Letramento e Alfabetização

Por Wolmer Ricardo Tavares – Mestre em Educação e Sociedade, Escritor, Palestrante e Docente – www.wolmer.pro.br

 

            Muitos são os questionamentos entre alfabetização e letramento, mas para entender os conceitos e diferenças, faz-se necessário elucidar as falas de Romanelli em seu livro História da Educação, publicado pela Vozes em 2003, quando o autor esclarece que até o ano de 1950 o ato de um sujeito estar alfabetizado implicava em uma resposta afirmativa quanto ao questionamento de "saber ler e escrever".

            Segundo o autor, casos que levantassem dúvidas, bastaria que a pessoa inquirida traçasse o seu nome, entretanto, a partir de 1950, as pessoas foram consideradas alfabetizadas e capazes de ler e escrever um simples bilhete, conferindo maior rigor aos dados.

            Assim sendo, é importante ressaltar as diferenças entre educandos alfabetizados e letrados.

            Keiman em Modelos de Letramento e as práticas de alfabetização na escola, publicado pelo Mercado de Letras em 1995 e Soares no livro Letramento: um tema em três gêneros, publicado pela Autêntica em 1998,  convergem ao afirmarem que os alfabetizados adquirem práticas da escrita, codificam os sinais gráficos de seu idioma, e isso implica dizer que eles não se encontram aptos em relação a habilidades de contextualização na leitura e facilidade em explicitar seu raciocínio por meio da escrita.

            O educando alfabetizado não usufrui dos benefícios que uma prática sociocultural pode lhe oferecer com o entendimento de textos mais complexos e a elaboração de frequentes relatórios explicitando de maneira inteligível a defesa de um pensamento crítico.

            Já o letramento, está inserido numa prática cultural e sócio-histórica, e isso agregará suas habilidades cognitivas. Vale afirmar nas falas acima que o cidadão letrado se torna protagonista de seu entorno, desenvolvendo a capacidade de enxergar horizontalmente, perpassando seus limites e fazendo relação com as informações, mesmo não inseridas no texto falado ou escrito, mas consegue vinculá-las em seu entorno sociocultural.

            Pode-se perceber que o letramento favorecerá uma educação crítica e protagônica, levando nossos educandos a um pensar e agir crítico, fomentando suas capacidades de ação a uma melhor contextualização sem se deixar esbarrar na manipulação do sistema.

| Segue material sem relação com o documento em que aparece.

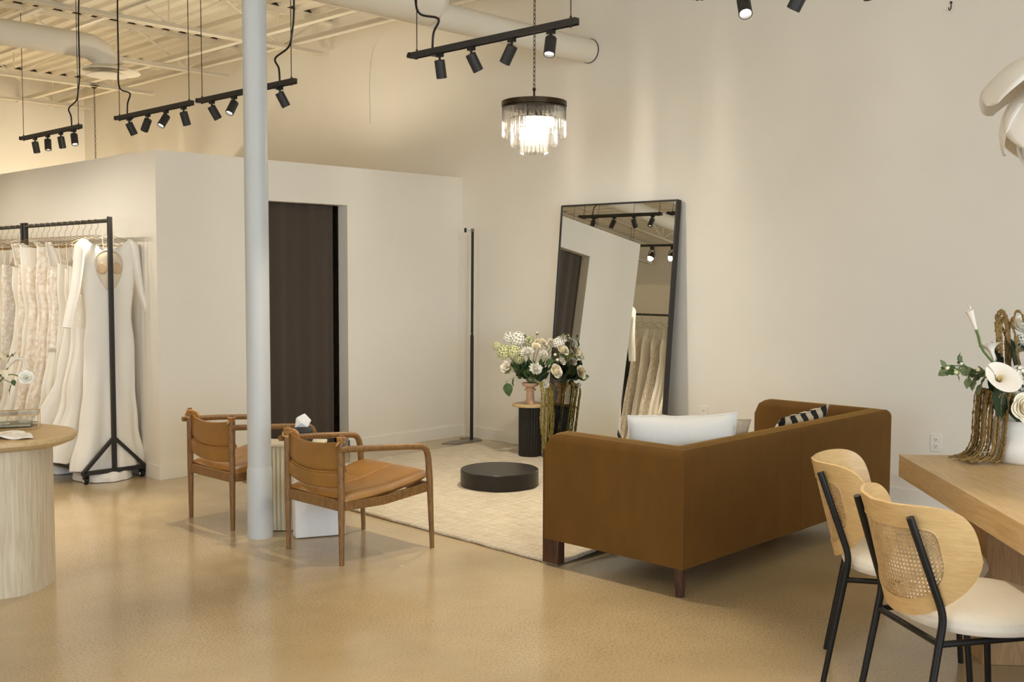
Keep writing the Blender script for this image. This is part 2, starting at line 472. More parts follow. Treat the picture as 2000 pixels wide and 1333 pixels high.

            Cabe ressaltar  que a humanização e a socialização ocorrerão se nossos educandos estiverem letrados e não apenas alfabetizados, uma vez que o letramento os auxiliará em uma criticidade e em um crescimento; e a alfabetização poderá ocorrer de forma adestradora, manipuladora, por meio de um discurso que poderá tender a uma manipulação consciente, usando de estratégias argumentativas com intenção de convencer o interlocutor, que em nosso caso é o próprio educando.

            Ao inserir um letramento em nossos alunos, iremos corroborar com as ideias de Freire (1996, p.27) quanto ao ensino bancário deformar “a necessária criatividade do educando e do educador”.

            O letramento, se contextualizado em sua vertente sócio-histórica e cultural, deverá levar os educandos a uma percepção de si mesmos, suscitando reações e fugindo do assistencialismo e da massa de manobra.

            Para Freire em seu livro educação e mudança, publicado pela Paz e Terra em 1979, não podemos domesticar nossos educandos, fazendo valer a negação da educação e tomar o sujeito como um simples instrumento; suas ideias convergem com Bakhtin ao dizer que o indivíduo tem que ter um pensamento dialógico e uma comunicação efetiva, utilizando de uma consciência crítica lhe permitindo transformar a realidade e fazer história com sua atividade criadora.

            Segundo pesquisas do Ministério da Educação, no Brasil são 11,3 milhões de analfabetos e este número corresponde a 6,8% da população de 15 anos ou mais, pessoas que não conseguem sequer escrever um bilhete;[1] com isso percebemos que o letramento é um fator importante para o indivíduo ter uma participação mais ativa na sociedade e nela interagir, sendo consequentemente o protagonista de sua própria vida.

            Segundo Bakhtin, na fala expressiva de Bezerra, em sua obra Dialogismo e polifonia em Esaú e Jacó, publicado pela Vozes em 2006, o letramento possibilita ao sujeito um agir interativo, com uma formação subjetiva e uma identidade no plano relacional responsável-responsivo e que utiliza de um dialogismo deixando de ser uma massa de manobra e alavancando o crescimento socioeconômico de seu entorno.

            Goulart em seu artigo Letramento e polifonia: um estudo de aspectos discursivos do processo de alfabetização, publicado pela Rev. Bras. Educação em 2001 esclarece que em termos gerais, o letramento está relacionado ao conjunto de práticas sociais orais e escritas de uma sociedade além da construção de uma identidade e autoria.

            Interessante perceber nas falas de Cerutti-Rizzatti em seu artigo denominado Letramento: uma discussão sobre implicações de fronteiras conceituais, publicado pela Educ. Soc  em 2012, o letramento delineou-se como um conceito intrinsecamente associado à concepção de escrita como prática social e como processo cultural.

            Como pode-se perceber é gritante a diferença entre estar alfabetizado e letrado, pois estar alfabetizado não implica dizer que o educando domina habilidades de leitura e escrita para uma cidadania proativa e crítica nas práticas sociais.